A’AGA Something to be told or talked about

April 05, 2019

 

By Billy Allen

 

In the not so distant past, the railroad seemed to border our reservation on all sides. Today, the steel rails and the wooden ties are all gone, but some elders remember the routes.  As youngsters they saw the train chugging through the community. In Casa Blanca/Vahki when we used to sleep outside at night, I have a memory hearing the train whistle but keep in mind; my memory and hearing aren’t what they used to be.  For some tribes railroads were extremely destructive to their way of life. In an attempt to save their way of life tribes sabotaged construction, launched attacks against crews and settlements along the rail route.  But the O’otham and Piipaash farmers took the construction in stride, for the most part and saw the railroad as another opportunity to make life better and maybe make some money.

 

On the last day of September in 1877, while the calendar said it was fall but the temperature was stuck on summer, a construction train crossed the Colorado River into Yuma, Arizona. Within a few years the railroad reached Gila Bend/Hila Ben.  Following an old wagon road/vohg which ran along the southern edge of Sierra Estrella, construction inched towards Maricopa Summit, then continued down to the new town site of Maricopa/Malikohba.  Malikohba would serve as a hub with connections to Tempe and eventually to Phoenix and Prescott. The laying of the rails made enough of an impression upon the O’otham and Piipaash that the event was notched upon a calendar stick as the railroad inched towards Tucson in 1878-79.   Railroad construction began in California and the workforce was primarily Chinese. The O’otham and Piipaash felt serving as scouts for the army was a better way of supplementing their income.   When the railroad ran north towards Tempe, it skirted what was then the western edge of our community’s boundary.  In an effort to maintain good relations, Southern Pacific allowed Natives to ride free on freight trains.
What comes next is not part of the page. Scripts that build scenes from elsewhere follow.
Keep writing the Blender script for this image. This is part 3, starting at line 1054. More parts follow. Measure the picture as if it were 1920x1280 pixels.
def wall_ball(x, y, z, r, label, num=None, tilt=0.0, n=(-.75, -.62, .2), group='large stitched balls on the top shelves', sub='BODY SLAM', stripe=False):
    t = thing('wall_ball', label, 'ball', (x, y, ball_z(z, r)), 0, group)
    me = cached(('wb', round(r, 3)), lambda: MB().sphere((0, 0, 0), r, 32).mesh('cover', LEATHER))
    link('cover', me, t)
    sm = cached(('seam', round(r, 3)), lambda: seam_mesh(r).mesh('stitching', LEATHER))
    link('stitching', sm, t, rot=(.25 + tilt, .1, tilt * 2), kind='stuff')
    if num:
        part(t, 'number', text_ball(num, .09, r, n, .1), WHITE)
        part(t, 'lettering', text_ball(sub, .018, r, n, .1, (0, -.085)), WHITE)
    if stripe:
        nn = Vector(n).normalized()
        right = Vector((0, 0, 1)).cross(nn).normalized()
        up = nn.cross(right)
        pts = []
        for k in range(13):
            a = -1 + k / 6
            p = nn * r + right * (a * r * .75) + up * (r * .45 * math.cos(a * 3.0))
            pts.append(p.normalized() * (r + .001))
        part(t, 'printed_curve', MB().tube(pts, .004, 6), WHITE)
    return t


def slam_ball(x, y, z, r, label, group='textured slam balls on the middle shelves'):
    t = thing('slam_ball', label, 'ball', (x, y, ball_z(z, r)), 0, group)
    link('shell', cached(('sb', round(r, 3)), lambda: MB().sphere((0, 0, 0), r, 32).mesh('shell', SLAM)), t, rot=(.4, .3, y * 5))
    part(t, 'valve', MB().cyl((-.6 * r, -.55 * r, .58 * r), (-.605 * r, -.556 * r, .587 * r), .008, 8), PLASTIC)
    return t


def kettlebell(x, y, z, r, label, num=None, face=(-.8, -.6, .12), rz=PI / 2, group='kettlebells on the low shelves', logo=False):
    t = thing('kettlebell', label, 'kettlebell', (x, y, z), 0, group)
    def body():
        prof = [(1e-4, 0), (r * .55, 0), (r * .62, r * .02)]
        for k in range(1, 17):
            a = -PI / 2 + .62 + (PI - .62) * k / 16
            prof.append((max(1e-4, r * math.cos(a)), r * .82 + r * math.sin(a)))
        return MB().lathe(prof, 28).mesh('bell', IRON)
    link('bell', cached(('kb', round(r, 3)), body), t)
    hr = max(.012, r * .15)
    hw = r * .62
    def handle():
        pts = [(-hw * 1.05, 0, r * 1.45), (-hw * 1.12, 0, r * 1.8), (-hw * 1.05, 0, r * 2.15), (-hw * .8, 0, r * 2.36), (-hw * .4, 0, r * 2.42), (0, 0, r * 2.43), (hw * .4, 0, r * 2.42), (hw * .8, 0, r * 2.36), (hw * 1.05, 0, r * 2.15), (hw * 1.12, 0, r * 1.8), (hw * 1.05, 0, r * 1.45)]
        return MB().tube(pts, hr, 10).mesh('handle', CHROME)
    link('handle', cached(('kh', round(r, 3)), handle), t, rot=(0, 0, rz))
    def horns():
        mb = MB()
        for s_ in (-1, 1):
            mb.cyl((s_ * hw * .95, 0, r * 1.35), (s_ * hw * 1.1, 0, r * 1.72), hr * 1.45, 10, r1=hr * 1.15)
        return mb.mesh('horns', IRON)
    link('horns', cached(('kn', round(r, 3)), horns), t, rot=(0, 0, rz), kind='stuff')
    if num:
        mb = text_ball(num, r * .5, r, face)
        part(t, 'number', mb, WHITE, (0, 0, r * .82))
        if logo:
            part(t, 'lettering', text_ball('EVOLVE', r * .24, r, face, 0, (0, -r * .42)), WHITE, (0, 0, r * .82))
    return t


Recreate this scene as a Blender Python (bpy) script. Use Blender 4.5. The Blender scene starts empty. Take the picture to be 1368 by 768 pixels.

Many O’otham and Piipaash saw this as an opportunity to tap into other markets and boarded trains with the idea of getting a better price for their crops.  In his annual report, the Indian Agent noted that the practice of “riding for free” was really a ploy to have the Natives serve as lookouts for washouts and damage along the rails. (Maybe you can ask an elderly relative if they know more about this.)  In 1885, the Thirteenth Arizona Legislature, also known as the “thieving thirteenth” appropriated monies for a rail link from Phoenix to the Southern Pacific line in Malikohba.  Construction began in Malikohba and when it reached the Gila/Akimel, the O’otham and Piipaash refused to grant permission to cross our reservation.  Arizona’s delegate in Congress worked to get a “right-of-way” bill passed. The railroad decided to pay, in silver, for the route through the reservation.  Twelve Natives whose Sacate/Sacati fields lay in the path were paid $707.90 for land and crops.  (My research couldn’t make sure if individuals or the whole group received this amount, and I couldn’t find out the names of the O’otham and Piipaash landowners. Another opportunity to ask an elderly relative if they know more about this.) The Maricopa and Phoenix Railroad reached Phoenix on July 4, 1887. 

 

In the mid-1920s, a Southern Pacific (Arizona Eastern) line was laid to connect the Santan and Olberg stops. Fourteen miles south of Chandler and below the Santan Mountains, a large corral and loading ramp was built.  No surprise, it was entirely constructed of railroad ties. This facility was known as Dock or Dahk.  “Dock” worked as a place for loading or unloading of cattle, and it was used for that from the late 1950’s until 1964. Initially it was O’odham and Piipaash cattlemen who utilized Dahk but during my lifetime off-reservation cattlemen shipped in herds to graze in our fields. Early spring and fall were the busy shipping in and out times. I remember upper and lower walkways to load cattle onto railroad cars with two decks.  “Dahk,” is an O’otham word meaning nose, it worked because of the nose-shaped peak due east that some knew as Miligan Dahk.  Another explanation was an American settled near the peak and built a house which gave rise to that name.  It seems like O’otham have a habit of naming mountains for body parts.  In addition to Dahk, the Santan range also has a Cougar Head/Mavit Mo’o and north of Olberg, there is a lone peak some have  envisioned resembles a female breast and is laughingly called an old woman’s … you'll know it when you see it.     

 

Information was taken from The First Transcontinental Railroad and The Abandoned Rails websites; The Pima Indians by Frank Russell; Peoples of the Middle Gila by John P. Wilson; Harry J. Winters Jr.'s 'O'odham Place Names: Meanings, Origins, and Histories, Arizona and Sonora; and Arizona Place Names by Will C. Barnes.